Geçmiş yüzyılların uyuşturucu anlayışları, uygarlık ve halk egemenliği yolundaki yürüyüşünde sana ancak ayak bağı olabilir. Kılavuzun akıl ve bilim olsun. Ancak bu yolla sen, senin halkın, bütün dünya halkları özgürleşebilir, refaha ulaşabilir.

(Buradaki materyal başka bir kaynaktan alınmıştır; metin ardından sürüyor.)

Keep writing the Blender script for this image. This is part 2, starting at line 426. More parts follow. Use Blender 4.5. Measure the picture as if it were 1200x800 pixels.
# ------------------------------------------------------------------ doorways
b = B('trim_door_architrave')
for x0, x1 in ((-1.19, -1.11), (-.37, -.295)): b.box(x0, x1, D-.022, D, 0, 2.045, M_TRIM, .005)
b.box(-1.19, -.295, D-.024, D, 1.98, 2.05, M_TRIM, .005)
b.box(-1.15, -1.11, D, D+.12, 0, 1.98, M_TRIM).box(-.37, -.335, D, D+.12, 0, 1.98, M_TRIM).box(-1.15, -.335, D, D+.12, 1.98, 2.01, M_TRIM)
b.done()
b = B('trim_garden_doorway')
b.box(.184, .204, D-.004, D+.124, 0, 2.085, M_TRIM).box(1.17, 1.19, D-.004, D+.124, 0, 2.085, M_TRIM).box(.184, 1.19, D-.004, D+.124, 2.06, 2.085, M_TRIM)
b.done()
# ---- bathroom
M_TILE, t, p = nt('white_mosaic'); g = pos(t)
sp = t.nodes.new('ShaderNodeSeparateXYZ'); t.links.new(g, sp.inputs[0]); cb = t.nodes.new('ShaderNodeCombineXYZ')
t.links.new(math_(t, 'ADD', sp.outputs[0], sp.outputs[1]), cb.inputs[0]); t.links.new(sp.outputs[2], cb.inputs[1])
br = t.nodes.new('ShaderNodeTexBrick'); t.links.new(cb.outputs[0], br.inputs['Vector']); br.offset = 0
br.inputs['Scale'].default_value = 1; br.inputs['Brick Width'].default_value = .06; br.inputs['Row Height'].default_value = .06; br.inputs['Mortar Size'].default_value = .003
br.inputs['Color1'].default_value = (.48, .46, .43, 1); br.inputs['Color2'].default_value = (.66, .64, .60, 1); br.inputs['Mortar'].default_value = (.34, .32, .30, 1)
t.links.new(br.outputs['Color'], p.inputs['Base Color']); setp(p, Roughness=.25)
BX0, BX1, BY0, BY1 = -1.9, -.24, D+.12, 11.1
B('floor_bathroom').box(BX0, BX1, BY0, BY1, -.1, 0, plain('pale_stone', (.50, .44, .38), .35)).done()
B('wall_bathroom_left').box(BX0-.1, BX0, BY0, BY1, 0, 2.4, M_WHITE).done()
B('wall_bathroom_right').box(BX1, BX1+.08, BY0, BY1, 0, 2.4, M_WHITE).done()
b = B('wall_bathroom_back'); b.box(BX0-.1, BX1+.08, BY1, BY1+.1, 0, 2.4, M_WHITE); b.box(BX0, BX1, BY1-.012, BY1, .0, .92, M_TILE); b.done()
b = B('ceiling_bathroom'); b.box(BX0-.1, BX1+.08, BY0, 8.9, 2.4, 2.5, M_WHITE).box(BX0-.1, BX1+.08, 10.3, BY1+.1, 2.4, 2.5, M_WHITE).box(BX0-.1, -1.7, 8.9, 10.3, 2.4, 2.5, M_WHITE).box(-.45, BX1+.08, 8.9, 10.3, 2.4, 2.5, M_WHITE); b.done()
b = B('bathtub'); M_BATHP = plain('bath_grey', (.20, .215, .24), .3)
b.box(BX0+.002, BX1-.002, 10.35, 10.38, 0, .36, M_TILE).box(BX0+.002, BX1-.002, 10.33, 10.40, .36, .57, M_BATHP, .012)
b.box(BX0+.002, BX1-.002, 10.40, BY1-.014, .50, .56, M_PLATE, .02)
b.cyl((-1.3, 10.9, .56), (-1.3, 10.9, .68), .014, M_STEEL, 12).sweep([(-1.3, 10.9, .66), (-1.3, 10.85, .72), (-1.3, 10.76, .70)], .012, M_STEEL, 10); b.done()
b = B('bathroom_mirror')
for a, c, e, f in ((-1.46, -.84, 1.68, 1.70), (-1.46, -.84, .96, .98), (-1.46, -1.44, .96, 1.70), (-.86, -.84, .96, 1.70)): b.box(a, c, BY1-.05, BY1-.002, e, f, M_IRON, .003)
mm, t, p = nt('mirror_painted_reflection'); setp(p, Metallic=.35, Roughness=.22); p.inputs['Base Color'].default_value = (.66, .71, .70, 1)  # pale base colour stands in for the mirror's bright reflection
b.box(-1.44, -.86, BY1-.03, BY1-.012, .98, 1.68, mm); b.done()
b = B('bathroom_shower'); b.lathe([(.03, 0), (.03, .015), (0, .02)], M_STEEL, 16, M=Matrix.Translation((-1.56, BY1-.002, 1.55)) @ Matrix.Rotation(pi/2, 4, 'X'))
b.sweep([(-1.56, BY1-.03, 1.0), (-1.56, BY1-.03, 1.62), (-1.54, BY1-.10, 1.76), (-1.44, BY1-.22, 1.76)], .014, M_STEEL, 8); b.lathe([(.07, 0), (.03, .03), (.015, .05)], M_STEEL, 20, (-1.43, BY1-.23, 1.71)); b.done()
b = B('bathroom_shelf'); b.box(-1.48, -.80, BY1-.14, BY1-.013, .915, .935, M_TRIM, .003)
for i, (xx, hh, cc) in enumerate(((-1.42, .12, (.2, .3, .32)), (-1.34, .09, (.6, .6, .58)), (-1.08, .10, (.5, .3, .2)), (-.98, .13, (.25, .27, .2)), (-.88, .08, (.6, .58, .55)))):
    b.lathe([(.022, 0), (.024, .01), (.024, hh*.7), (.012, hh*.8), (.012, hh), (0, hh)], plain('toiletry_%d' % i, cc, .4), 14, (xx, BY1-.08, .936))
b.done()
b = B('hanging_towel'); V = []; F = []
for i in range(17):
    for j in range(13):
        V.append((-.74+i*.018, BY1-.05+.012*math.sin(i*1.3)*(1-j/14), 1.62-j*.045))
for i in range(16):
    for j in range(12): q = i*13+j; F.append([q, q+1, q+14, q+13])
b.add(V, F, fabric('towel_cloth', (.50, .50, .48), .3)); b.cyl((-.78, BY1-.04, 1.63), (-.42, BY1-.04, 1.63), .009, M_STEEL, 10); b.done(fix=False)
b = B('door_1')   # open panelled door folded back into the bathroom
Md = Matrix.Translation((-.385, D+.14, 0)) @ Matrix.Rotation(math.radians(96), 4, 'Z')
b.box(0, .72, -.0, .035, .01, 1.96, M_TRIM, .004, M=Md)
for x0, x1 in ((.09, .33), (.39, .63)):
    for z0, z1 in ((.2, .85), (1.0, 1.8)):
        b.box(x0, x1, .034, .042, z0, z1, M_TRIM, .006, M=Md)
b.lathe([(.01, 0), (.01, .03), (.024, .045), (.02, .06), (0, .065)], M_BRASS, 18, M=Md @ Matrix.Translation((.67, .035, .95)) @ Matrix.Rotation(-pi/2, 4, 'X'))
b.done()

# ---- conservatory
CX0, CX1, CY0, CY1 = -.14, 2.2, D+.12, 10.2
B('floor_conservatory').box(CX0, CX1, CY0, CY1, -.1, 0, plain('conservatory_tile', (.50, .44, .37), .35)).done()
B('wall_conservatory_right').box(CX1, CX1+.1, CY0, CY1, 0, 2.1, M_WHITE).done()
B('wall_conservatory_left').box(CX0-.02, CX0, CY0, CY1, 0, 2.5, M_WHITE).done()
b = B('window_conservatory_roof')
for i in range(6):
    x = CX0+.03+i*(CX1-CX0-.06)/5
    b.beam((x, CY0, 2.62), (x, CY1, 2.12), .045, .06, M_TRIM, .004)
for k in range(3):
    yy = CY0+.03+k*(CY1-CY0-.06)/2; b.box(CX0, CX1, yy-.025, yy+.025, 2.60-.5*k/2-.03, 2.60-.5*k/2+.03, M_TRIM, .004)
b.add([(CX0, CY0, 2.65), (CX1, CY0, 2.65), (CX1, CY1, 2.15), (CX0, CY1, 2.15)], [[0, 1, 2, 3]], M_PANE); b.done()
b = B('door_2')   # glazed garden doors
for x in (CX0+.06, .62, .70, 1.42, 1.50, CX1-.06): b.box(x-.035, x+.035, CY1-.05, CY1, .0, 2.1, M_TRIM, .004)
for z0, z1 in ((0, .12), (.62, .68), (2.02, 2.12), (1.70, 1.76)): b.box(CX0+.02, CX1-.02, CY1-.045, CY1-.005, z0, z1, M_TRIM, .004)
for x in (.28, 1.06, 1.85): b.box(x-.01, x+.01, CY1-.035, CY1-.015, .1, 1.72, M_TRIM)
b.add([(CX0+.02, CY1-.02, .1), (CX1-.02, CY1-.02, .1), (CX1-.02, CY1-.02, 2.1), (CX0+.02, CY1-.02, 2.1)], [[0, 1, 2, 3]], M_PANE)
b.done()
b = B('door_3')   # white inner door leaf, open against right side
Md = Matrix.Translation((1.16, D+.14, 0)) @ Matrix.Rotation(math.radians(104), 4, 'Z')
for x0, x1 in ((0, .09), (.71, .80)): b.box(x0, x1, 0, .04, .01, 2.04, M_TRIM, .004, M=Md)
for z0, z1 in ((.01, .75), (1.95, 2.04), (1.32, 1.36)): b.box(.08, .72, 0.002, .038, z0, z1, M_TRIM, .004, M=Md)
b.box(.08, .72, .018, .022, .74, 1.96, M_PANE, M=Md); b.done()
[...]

Başarılarla dolu mutlu bir ömür sürmeye hakkın var. Sağlığını bozacak alışkanlıklardan uzak dur.

Genç arkadaş!

94 yıllık Cumhuriyet tarihi, büyük derslerle doludur.  Bu geçmişin atılım heyecanını, başarılarını, onurunu sahiplenmek, eksik ve hatalarından, başarısızlıklarından, aymazlıklarından ders alarak daha ileri bir Cumhuriyeti kuracak olanlara katılmak gibi bir görevin var.

Yetmiş yaşına bastığın zaman, geriye dönüp baktığında, mücadele dolu geçmişin sana mutluluk versin. Herkesin gururla dinleyeceği bir destanın olsun… (26.10.2013)

NOT: Bu yazı Cumhuriyet Gazetesinin 29 Ekim 2013 günkü Özel Eki’nde “70 Yaşında Bir Devrimciden Geçlere” üst başlığı ile yayımlanmıştır. Aradan dört yıl geçti, sorunlar derinleşti, devrimcilerin heyecanı eksilmedi.